27 March, 2007


I've recently been reading another novel by my favorite author, Robert Heinlein. This one, titled "To Sail Beyond The Sunset," is rather interesting. It's the account of one Maureen Smith's life. At least, that's what it has been so far. Considering that I'm about 2/3 through the book, I think it may well continue along this line. Anyhow, it's quite interesting to me as I've already read several of his other books, and this is giving me quite a bit of background and insight into some of the past of his worlds, his timelines and his characters.

But none of that is really the point I'm getting at here. In reading this book, I found a very interesting quote. I had to read it over at least three times before I really got it. And it really made sense.

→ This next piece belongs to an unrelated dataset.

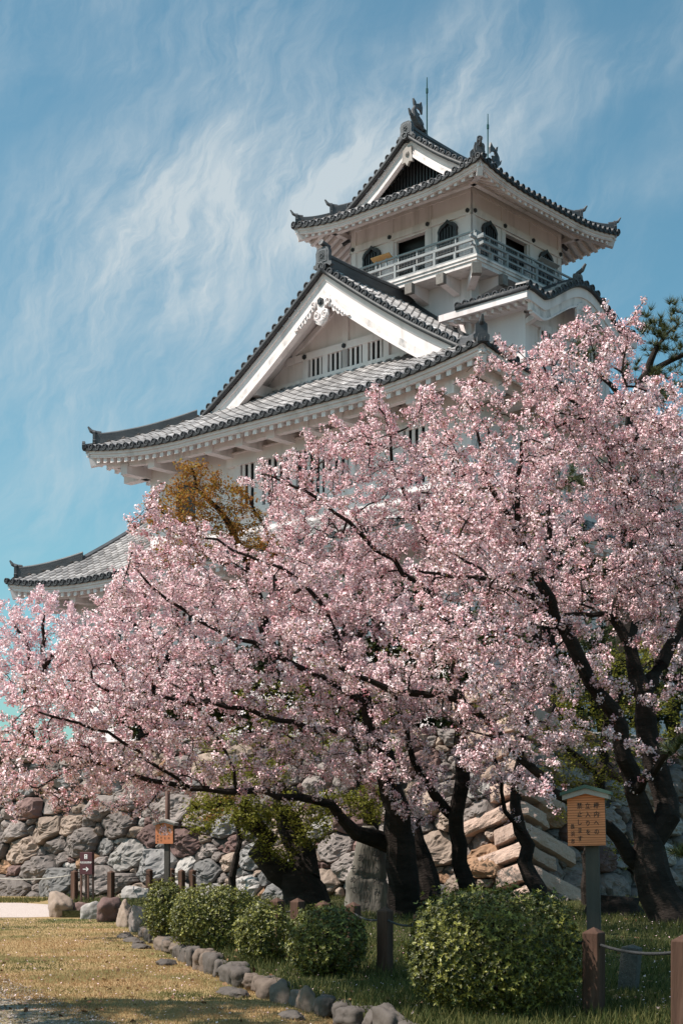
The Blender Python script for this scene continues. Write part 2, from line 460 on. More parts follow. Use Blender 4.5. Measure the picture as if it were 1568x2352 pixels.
def end_ornament(mb, base, t, w, h, mi=2, disc=True):
    """demon-tile plaque: curled feet, framed face with a crest and a round horn tile above"""
    t = Vector(t).normalized(); sd = t.cross(Vector((0, 0, 1))); base = Vector(base)
    def PP(x, z, d): return base + sd * x * w + Vector((0, 0, z * h)) + t * d
    o = [(-.5, -.05), (-.62, .02), (-.60, .14), (-.46, .16), (-.42, .3), (-.44, .62), (-.36, .78), (-.2, .84), (.2, .84), (.36, .78), (.44, .62), (.42, .3), (.46, .16), (.60, .14), (.62, .02), (.5, -.05), (.3, .08), (-.3, .08)]
    mb.prism(o, PP, -0.12, 0.06, mi, 1.1)
    mb.prism([(-.30, .2), (.30, .2), (.30, .66), (.2, .74), (-.2, .74), (-.30, .66)], PP, 0.05, 0.085, mi, 1.9)
    mb.prism([(-.24, .25), (.24, .25), (.24, .62), (.16, .69), (-.16, .69), (-.24, .62)], PP, 0.08, 0.092, mi, 0.6)
    for g in range(6):
        a = 2 * pi * g / 6
        c = PP(.10 * cos(a), .46 + .10 * sin(a) * w / h, 0.10)
        mb.tube([c - t * .02, c + t * .03], [.055 * w, .035 * w], 6, mi, 1.3)
    if disc:
        z = base + Vector((0, 0, h * .93))
        mb.tube([z - t * .35, z + t * .12 + Vector((0, 0, .1))], .11, 10, mi, 1.0)
        mb.disc(z + t * .14 + Vector((0, 0, .105)), t + Vector((0, 0, .35)), .125, .04, mi)

def verge(mb, R, side, s, d0, pitch, r=0.125, ln=0.55, d1=None):
    """short cover tiles with round ends lying across the gable edge, and the roll behind them"""
    d1 = R.ex if d1 is None else d1
    sg = 1 if s > 0 else -1; outd = Vector((0, sg, 0))
    L = sum((R.P(side, s, d0 + (d1 - d0) * (i + 1) / 20) - R.P(side, s, d0 + (d1 - d0) * i / 20)).length for i in range(20))
    n = round(L / pitch)
    for i in range(n + 1):
        d = d0 + (d1 - d0) * (i + 0.35) / (n + 0.5)
        A = R.P(side, s, d, 0.06); t = (R.P(side, s, min(d + .1, d1)) - R.P(side, s, min(d, d1 - .1))).normalized()
        up = t.cross(outd); up = up if up.z > 0 else -up
        half_tube(mb, A + outd * 0.08 + up * 0.02, A - outd * ln + up * 0.02, t, up, r, r, 0, tshade() * .55)
        mb.disc(A + outd * 0.10 + up * 0.05, outd, r * 1.18, 0.14, 1, up=up)
    N = 14
    path = [R.P(side, s, d0 + (d1 - d0) * i / N) for i in range(N + 1)]
    b = [p + outd * 0.05 for p in path]
    mb.sweep(b, [(-0.09, 0.06), (0.09, 0.06), (0.09, -0.12), (-0.09, -0.12)], 1, 0.7)
    for o, rr, zz in ((ln + 0.05, 0.13, 0.12), (ln + 0.42, 0.12, 0.07)):
        M_ = 26
        for i in range(M_):
            a = R.P(side, s - sg * o, d0 + 0.1 + (d1 - d0 - .1) * i / M_, zz); c = R.P(side, s - sg * o, d0 + .1 + (d1 - d0 - .1) * (i + 1) / M_, zz)
            t = (c - a).normalized(); al = Vector((0, 1, 0)); up = al.cross(t); up = up if up.z > 0 else -up
            half_tube(mb, a + up * .015, c, al, up, rr, rr * .9, 0, tshade() * 1.15)

def gable_boards(mb, R, s, dfoot, top, bot, mould, th=0.16):
    """pair of white barge boards meeting at the apex (returns nothing); vertical cut boards following the curve"""
    sg = 1 if s > 0 else -1
    N = 16
    path = [R.P('-x', s, dfoot + (R.ex - dfoot) * i / N) for i in range(N + 1)] + [R.P('+x', s, R.ex - (R.ex - dfoot) * i / N) for i in range(1, N + 1)]
    if sg > 0: path = path[::-1]
    mb.sweep(path, [(0, -top), (0, -bot), (-th, -bot), (-th, -top)], 0)
    mb.sweep(path, [(0.05, -top - .02), (0.05, -top - (bot - top) * .22), (-.02, -top - (bot - top) * .22), (-.02, -top - .02)], 0)
    mb.sweep(path, [(0.05, -bot + mould), (0.05, -bot + .05), (-.02, -bot + .05), (-.02, -bot + mould)], 1)
    mb.sweep(path, [(0.09, -bot + .10), (0.09, -bot - .02), (-th - .02, -bot - .02), (-th - .02, -bot + .10)], 0)

def spiral(cx, cy, r0, turns, sgn, n=26, start=0.0):
    return [(cx + sgn * r0 * (1 - .75 * i / n) * cos(start + turns * 2 * pi * i / n), cy + r0 * (1 - .75 * i / n) * sin(start + turns * 2 * pi * i / n)) for i in range(n + 1)]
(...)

"Gratitude": An imaginary emotion that rewards an imaginary behavior, "altruism." Both imaginaries are false faces for selfishness, which is a real and honest emotion. Long ago Mr. Clemens demonstrated in his essay "What Is Man?" that every one of us acts at all times in his own interest. Once you understand this, it offers a way to negotiate with an antagonist in order to find means to cooperate with him for mutual benefit. But if you are convinced of your own "altruism" and you try to shame him out of his horrid selfishness, you will get nowhere.
Damn, he's right. I've never been terribly interested in reading Mr. Clemens' works in the past... but the more references I pick up from Robert Heinlein's works (and they are plentiful,) the more I'm intrigued. He sounds like as much of a cynical bastard as myself. Perhaps more... that's a scary thought. Either way, I think I may need to get ahold of some of his writings. Especially this particular essay, "What Is Man?"